Surveillance review as a procedural problem
Modern surveillance regimes are typically reviewed by some form of authorisation procedure — a judge, a magistrate, a specialised tribunal — that decides, often on an ex parte basis, whether a particular surveillance measure may proceed. The procedural architecture of that authorisation determines what the substantive law of surveillance actually does in practice.

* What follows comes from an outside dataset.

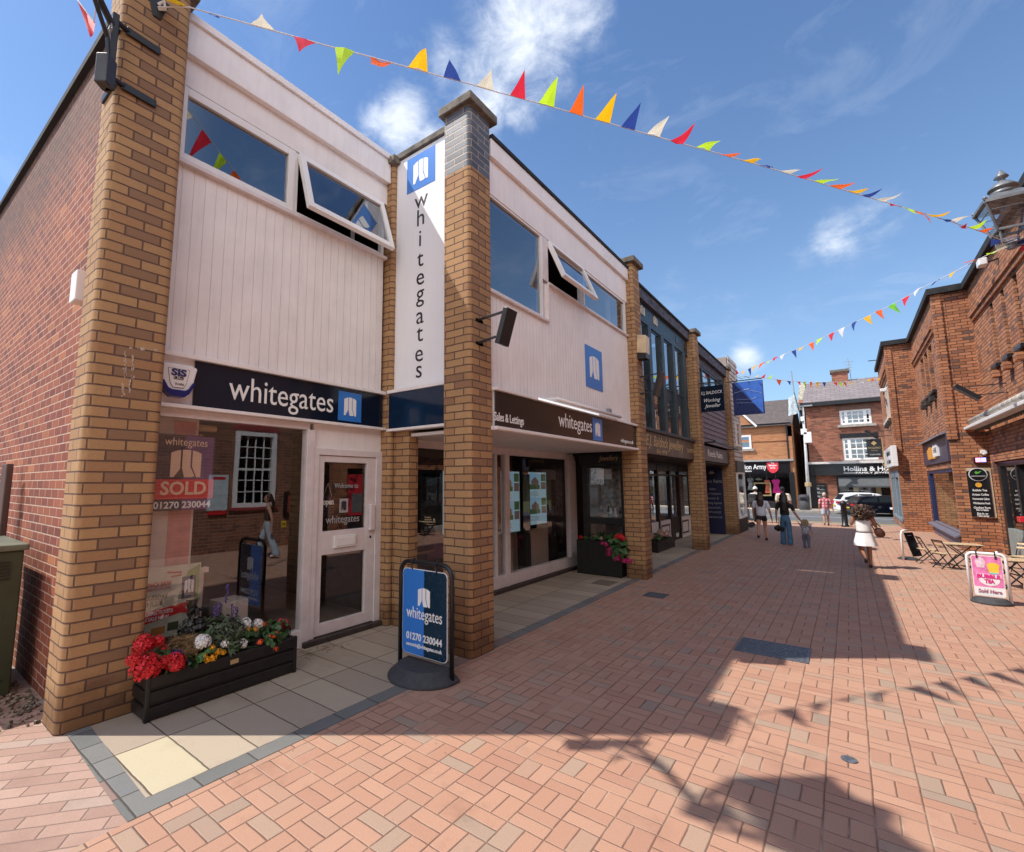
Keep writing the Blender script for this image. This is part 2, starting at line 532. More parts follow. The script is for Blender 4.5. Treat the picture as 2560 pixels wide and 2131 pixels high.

This Report examines how those authorisations are reviewed in five jurisdictions, drawing on published decisions, statutory frameworks, and the work of national oversight bodies where their reports are public.
Findings
The Report's central finding is that the formal availability of prior judicial authorisation correlates weakly with the substantive rigour of the review. In jurisdictions where prior authorisation is universally required but the reviewing body is structurally limited — by caseload, resource, or institutional position — authorisation functions largely as a procedural formality. In jurisdictions where prior authorisation is required less broadly but the reviewing body has institutional standing and substantive jurisdiction, review functions as a meaningful constraint.
Three institutional conditions are associated with substantive review: a specialised reviewing body with its own staff and reasoning practice; a published-decisions tradition (even if redacted) that builds an interpretive record; and the routine availability of a public interest advocate or amicus role at the authorisation stage.
Implications
These findings have implications for surveillance-law reform: the formal architecture matters less than the institutional substance of the reviewing body. Reforms that strengthen the substantive review function — staffing, jurisdiction, published reasoning — do more to constrain surveillance than reforms that merely require more authorisations.